_Source data_
::::::

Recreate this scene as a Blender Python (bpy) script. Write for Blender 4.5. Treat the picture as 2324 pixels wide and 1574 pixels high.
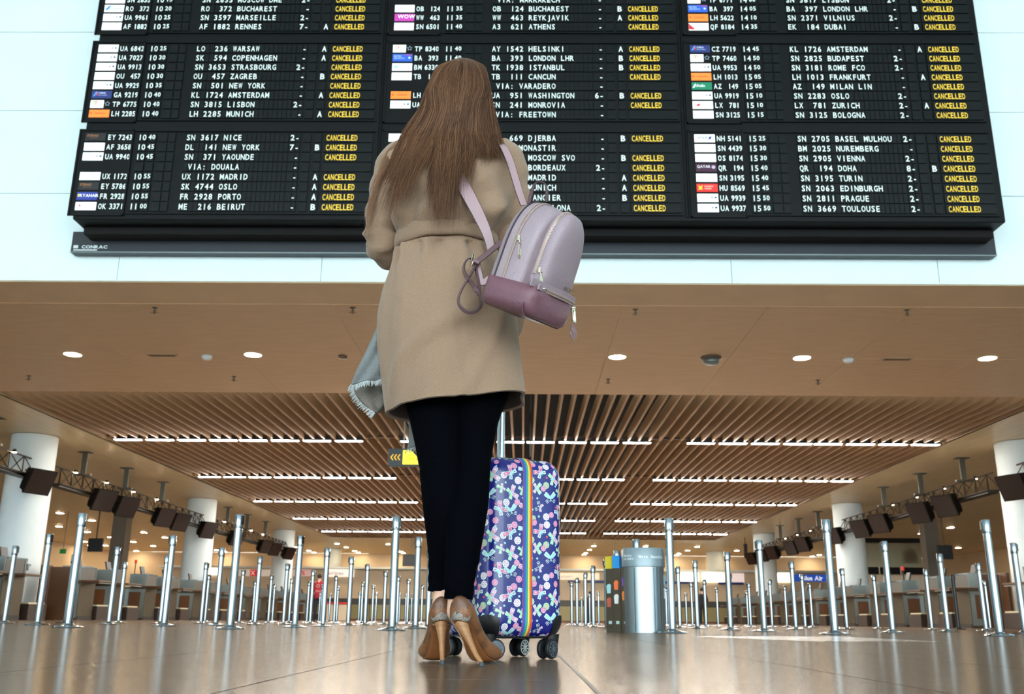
import bpy, bmesh, math, random
import numpy as np
from mathutils import Vector, Matrix, Quaternion
random.seed(7); rng = np.random.default_rng(7)
S = bpy.context.scene; COL = S.collection
for o in list(bpy.data.objects): bpy.data.objects.remove(o)
PI = math.pi
# ------------------------------------------------------------------ camera
FPX, CX, CY, CAMH = 2150.0, 1162.0, 787.0, 0.101
TH, YAW, ROLL = math.atan(620/FPX), .014, .009
_h = Vector((-math.sin(YAW), math.cos(YAW), 0)); _r = Vector((math.cos(YAW), math.sin(YAW), 0)); _z = Vector((0, 0, 1))
FW = _h*math.cos(TH)+_z*math.sin(TH); _u = _z*math.cos(TH)-_h*math.sin(TH)
RT = _r*math.cos(ROLL)+_u*math.sin(ROLL); UP = _u*math.cos(ROLL)-_r*math.sin(ROLL)
cam = bpy.data.cameras.new('camera'); co = bpy.data.objects.new('camera', cam); COL.objects.link(co)
m = Matrix.Identity(4)
for i in range(3): m[i][0] = RT[i]; m[i][1] = UP[i]; m[i][2] = -FW[i]
m[0][3], m[1][3], m[2][3] = 0, 0, CAMH
co.matrix_world = m; cam.sensor_width = 36; cam.lens = 36*FPX/2324; cam.clip_start = .02; cam.clip_end = 300
cam.dof.use_dof = True; cam.dof.focus_distance = 2.55; cam.dof.aperture_fstop = 9.0
S.camera = co
# ------------------------------------------------------------------ world, light, exposure
w = bpy.data.worlds.new('world'); S.world = w; w.use_nodes = True
bg = w.node_tree.nodes['Background']; bg.inputs[0].default_value = (.80, .94, 1.0, 1); bg.inputs[1].default_value = 8.5
S.view_settings.view_transform = 'Standard'; S.view_settings.look = 'None'
S.view_settings.gamma = 1; S.view_settings.use_curve_mapping = False; S.view_settings.exposure = .06
LAMP = 170.0      # strength of the hall's own ceiling lights
# ------------------------------------------------------------------ helpers
def P(px, py, Y):
    """world point on the plane y = Y seen at that place of the photograph"""
    d = RT*((px-CX)/FPX)+UP*((CY-py)/FPX)+FW; k = Y/d.y
    return Vector((d.x*k, Y, CAMH+d.z*k))
def PZ(px, py, Z):
    d = RT*((px-CX)/FPX)+UP*((CY-py)/FPX)+FW; k = (Z-CAMH)/d.z
    return Vector((d.x*k, d.y*k, Z))
def s2l(c):
    if isinstance(c, str): c = [int(c[i:i+2], 16)/255 for i in (0, 2, 4)]
    return [x/12.92 if x <= .04045 else ((x+.055)/1.055)**2.4 for x in c]
MATS = {}
def mat(name, c='808080', r=.5, metal=0, noise=0, nscale=20, bump=0, bscale=200, emit=0, stretch=(1, 1, 1), coat=0, sheen=0, alpha=1, trans=0, spec=.5, kind=None, c2=None):
    if name in MATS: return MATS[name]
    M = bpy.data.materials.new(name); M.use_nodes = True; N = M.node_tree.nodes; L = M.node_tree.links
    B = N['Principled BSDF']; col = s2l(c)
    B.inputs['Base Color'].default_value = (*col, 1); B.inputs['Roughness'].default_value = r; B.inputs['Metallic'].default_value = metal
    B.inputs['Specular IOR Level'].default_value = spec
    if coat: B.inputs['Coat Weight'].default_value = coat; B.inputs['Coat Roughness'].default_value = .1
    if sheen: B.inputs['Sheen Weight'].default_value = sheen; B.inputs['Sheen Roughness'].default_value = .5
    if trans: B.inputs['Transmission Weight'].default_value = trans
    if emit: B.inputs['Emission Color'].default_value = (*col, 1); B.inputs['Emission Strength'].default_value = emit
    if noise or bump or kind:
        tc = N.new('ShaderNodeTexCoord'); mp = N.new('ShaderNodeMapping'); mp.inputs['Scale'].default_value = stretch
        L.new(tc.outputs['Object'], mp.inputs[0])
    if noise:
        t = N.new('ShaderNodeTexNoise'); t.inputs['Scale'].default_value = nscale; t.inputs['Detail'].default_value = 5; L.new(mp.outputs[0], t.inputs[0])
        mx = N.new('ShaderNodeMix'); mx.data_type = 'RGBA'
        d = s2l(c2) if c2 else [x*(1-noise) for x in col]; e = [min(1, x*(1+noise)) for x in col] if not c2 else col
        mx.inputs[6].default_value = (*d, 1); mx.inputs[7].default_value = (*e, 1)
        cr = N.new('ShaderNodeMapRange'); cr.inputs[1].default_value = .3; cr.inputs[2].default_value = .7
        L.new(t.outputs[0], cr.inputs[0]); L.new(cr.outputs[0], mx.inputs[0]); L.new(mx.outputs[2], B.inputs['Base Color'])
        if emit: L.new(mx.outputs[2], B.inputs['Emission Color'])
    if bump:
        t2 = N.new('ShaderNodeTexNoise'); t2.inputs['Scale'].default_value = bscale; t2.inputs['Detail'].default_value = 3; L.new(mp.outputs[0], t2.inputs[0])
        bp = N.new('ShaderNodeBump'); bp.inputs['Strength'].default_value = bump; bp.inputs['Distance'].default_value = .002
        L.new(t2.outputs[0], bp.inputs['Height']); L.new(bp.outputs[0], B.inputs['Normal'])
    if kind == 'scales':
        v = N.new('ShaderNodeTexVoronoi'); v.feature = 'DISTANCE_TO_EDGE'; v.inputs['Scale'].default_value = nscale or 200; L.new(mp.outputs[0], v.inputs[0])
        t = N.new('ShaderNodeTexNoise'); t.inputs['Scale'].default_value = 22; L.new(mp.outputs[0], t.inputs[0])
        mr = N.new('ShaderNodeMapRange'); mr.inputs[1].default_value = .02; mr.inputs[2].default_value = .10; L.new(v.outputs[0], mr.inputs[0])
        mr2 = N.new('ShaderNodeMapRange'); mr2.inputs[1].default_value = .42; mr2.inputs[2].default_value = .6; L.new(t.outputs[0], mr2.inputs[0])
        a = N.new('ShaderNodeMix'); a.data_type = 'RGBA'; a.inputs[6].default_value = (*s2l(c), 1); a.inputs[7].default_value = (*s2l(c2), 1); L.new(mr2.outputs[0], a.inputs[0])
        b = N.new('ShaderNodeMix'); b.data_type = 'RGBA'; b.inputs[6].default_value = (*s2l('3c261a'), 1); L.new(mr.outputs[0], b.inputs[0]); L.new(a.outputs[2], b.inputs[7])
        L.new(b.outputs[2], B.inputs['Base Color'])
        bp = N.new('ShaderNodeBump'); bp.inputs['Strength'].default_value = .35; bp.inputs['Distance'].default_value = .001; L.new(mr.outputs[0], bp.inputs['Height']); L.new(bp.outputs[0], B.inputs['Normal'])
    MATS[name] = M; return M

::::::

_Prompt_
Except for the pictures, print the data above exactly.

_Solution to this problem_
Recreate this scene as a Blender Python (bpy) script. Write for Blender 4.5. Treat the picture as 2324 pixels wide and 1574 pixels high.
import bpy, bmesh, math, random
import numpy as np
from mathutils import Vector, Matrix, Quaternion
random.seed(7); rng = np.random.default_rng(7)
S = bpy.context.scene; COL = S.collection
for o in list(bpy.data.objects): bpy.data.objects.remove(o)
PI = math.pi
# ------------------------------------------------------------------ camera
FPX, CX, CY, CAMH = 2150.0, 1162.0, 787.0, 0.101
TH, YAW, ROLL = math.atan(620/FPX), .014, .009
_h = Vector((-math.sin(YAW), math.cos(YAW), 0)); _r = Vector((math.cos(YAW), math.sin(YAW), 0)); _z = Vector((0, 0, 1))
FW = _h*math.cos(TH)+_z*math.sin(TH); _u = _z*math.cos(TH)-_h*math.sin(TH)
RT = _r*math.cos(ROLL)+_u*math.sin(ROLL); UP = _u*math.cos(ROLL)-_r*math.sin(ROLL)
cam = bpy.data.cameras.new('camera'); co = bpy.data.objects.new('camera', cam); COL.objects.link(co)
m = Matrix.Identity(4)
for i in range(3): m[i][0] = RT[i]; m[i][1] = UP[i]; m[i][2] = -FW[i]
m[0][3], m[1][3], m[2][3] = 0, 0, CAMH
co.matrix_world = m; cam.sensor_width = 36; cam.lens = 36*FPX/2324; cam.clip_start = .02; cam.clip_end = 300
cam.dof.use_dof = True; cam.dof.focus_distance = 2.55; cam.dof.aperture_fstop = 9.0
S.camera = co
# ------------------------------------------------------------------ world, light, exposure
w = bpy.data.worlds.new('world'); S.world = w; w.use_nodes = True
bg = w.node_tree.nodes['Background']; bg.inputs[0].default_value = (.80, .94, 1.0, 1); bg.inputs[1].default_value = 8.5
S.view_settings.view_transform = 'Standard'; S.view_settings.look = 'None'
S.view_settings.gamma = 1; S.view_settings.use_curve_mapping = False; S.view_settings.exposure = .06
LAMP = 170.0      # strength of the hall's own ceiling lights
# ------------------------------------------------------------------ helpers
def P(px, py, Y):
    """world point on the plane y = Y seen at that place of the photograph"""
    d = RT*((px-CX)/FPX)+UP*((CY-py)/FPX)+FW; k = Y/d.y
    return Vector((d.x*k, Y, CAMH+d.z*k))
def PZ(px, py, Z):
    d = RT*((px-CX)/FPX)+UP*((CY-py)/FPX)+FW; k = (Z-CAMH)/d.z
    return Vector((d.x*k, d.y*k, Z))
def s2l(c):
    if isinstance(c, str): c = [int(c[i:i+2], 16)/255 for i in (0, 2, 4)]
    return [x/12.92 if x <= .04045 else ((x+.055)/1.055)**2.4 for x in c]
MATS = {}
def mat(name, c='808080', r=.5, metal=0, noise=0, nscale=20, bump=0, bscale=200, emit=0, stretch=(1, 1, 1), coat=0, sheen=0, alpha=1, trans=0, spec=.5, kind=None, c2=None):
    if name in MATS: return MATS[name]
    M = bpy.data.materials.new(name); M.use_nodes = True; N = M.node_tree.nodes; L = M.node_tree.links
    B = N['Principled BSDF']; col = s2l(c)
    B.inputs['Base Color'].default_value = (*col, 1); B.inputs['Roughness'].default_value = r; B.inputs['Metallic'].default_value = metal
    B.inputs['Specular IOR Level'].default_value = spec
    if coat: B.inputs['Coat Weight'].default_value = coat; B.inputs['Coat Roughness'].default_value = .1
    if sheen: B.inputs['Sheen Weight'].default_value = sheen; B.inputs['Sheen Roughness'].default_value = .5
    if trans: B.inputs['Transmission Weight'].default_value = trans
    if emit: B.inputs['Emission Color'].default_value = (*col, 1); B.inputs['Emission Strength'].default_value = emit
    if noise or bump or kind:
        tc = N.new('ShaderNodeTexCoord'); mp = N.new('ShaderNodeMapping'); mp.inputs['Scale'].default_value = stretch
        L.new(tc.outputs['Object'], mp.inputs[0])
    if noise:
        t = N.new('ShaderNodeTexNoise'); t.inputs['Scale'].default_value = nscale; t.inputs['Detail'].default_value = 5; L.new(mp.outputs[0], t.inputs[0])
        mx = N.new('ShaderNodeMix'); mx.data_type = 'RGBA'
        d = s2l(c2) if c2 else [x*(1-noise) for x in col]; e = [min(1, x*(1+noise)) for x in col] if not c2 else col
        mx.inputs[6].default_value = (*d, 1); mx.inputs[7].default_value = (*e, 1)
        cr = N.new('ShaderNodeMapRange'); cr.inputs[1].default_value = .3; cr.inputs[2].default_value = .7
        L.new(t.outputs[0], cr.inputs[0]); L.new(cr.outputs[0], mx.inputs[0]); L.new(mx.outputs[2], B.inputs['Base Color'])
        if emit: L.new(mx.outputs[2], B.inputs['Emission Color'])
    if bump:
        t2 = N.new('ShaderNodeTexNoise'); t2.inputs['Scale'].default_value = bscale; t2.inputs['Detail'].default_value = 3; L.new(mp.outputs[0], t2.inputs[0])
        bp = N.new('ShaderNodeBump'); bp.inputs['Strength'].default_value = bump; bp.inputs['Distance'].default_value = .002
        L.new(t2.outputs[0], bp.inputs['Height']); L.new(bp.outputs[0], B.inputs['Normal'])
    if kind == 'scales':
        v = N.new('ShaderNodeTexVoronoi'); v.feature = 'DISTANCE_TO_EDGE'; v.inputs['Scale'].default_value = nscale or 200; L.new(mp.outputs[0], v.inputs[0])
        t = N.new('ShaderNodeTexNoise'); t.inputs['Scale'].default_value = 22; L.new(mp.outputs[0], t.inputs[0])
        mr = N.new('ShaderNodeMapRange'); mr.inputs[1].default_value = .02; mr.inputs[2].default_value = .10; L.new(v.outputs[0], mr.inputs[0])
        mr2 = N.new('ShaderNodeMapRange'); mr2.inputs[1].default_value = .42; mr2.inputs[2].default_value = .6; L.new(t.outputs[0], mr2.inputs[0])
        a = N.new('ShaderNodeMix'); a.data_type = 'RGBA'; a.inputs[6].default_value = (*s2l(c), 1); a.inputs[7].default_value = (*s2l(c2), 1); L.new(mr2.outputs[0], a.inputs[0])
        b = N.new('ShaderNodeMix'); b.data_type = 'RGBA'; b.inputs[6].default_value = (*s2l('3c261a'), 1); L.new(mr.outputs[0], b.inputs[0]); L.new(a.outputs[2], b.inputs[7])
        L.new(b.outputs[2], B.inputs['Base Color'])
        bp = N.new('ShaderNodeBump'); bp.inputs['Strength'].default_value = .35; bp.inputs['Distance'].default_value = .001; L.new(mr.outputs[0], bp.inputs['Height']); L.new(bp.outputs[0], B.inputs['Normal'])
    MATS[name] = M; return M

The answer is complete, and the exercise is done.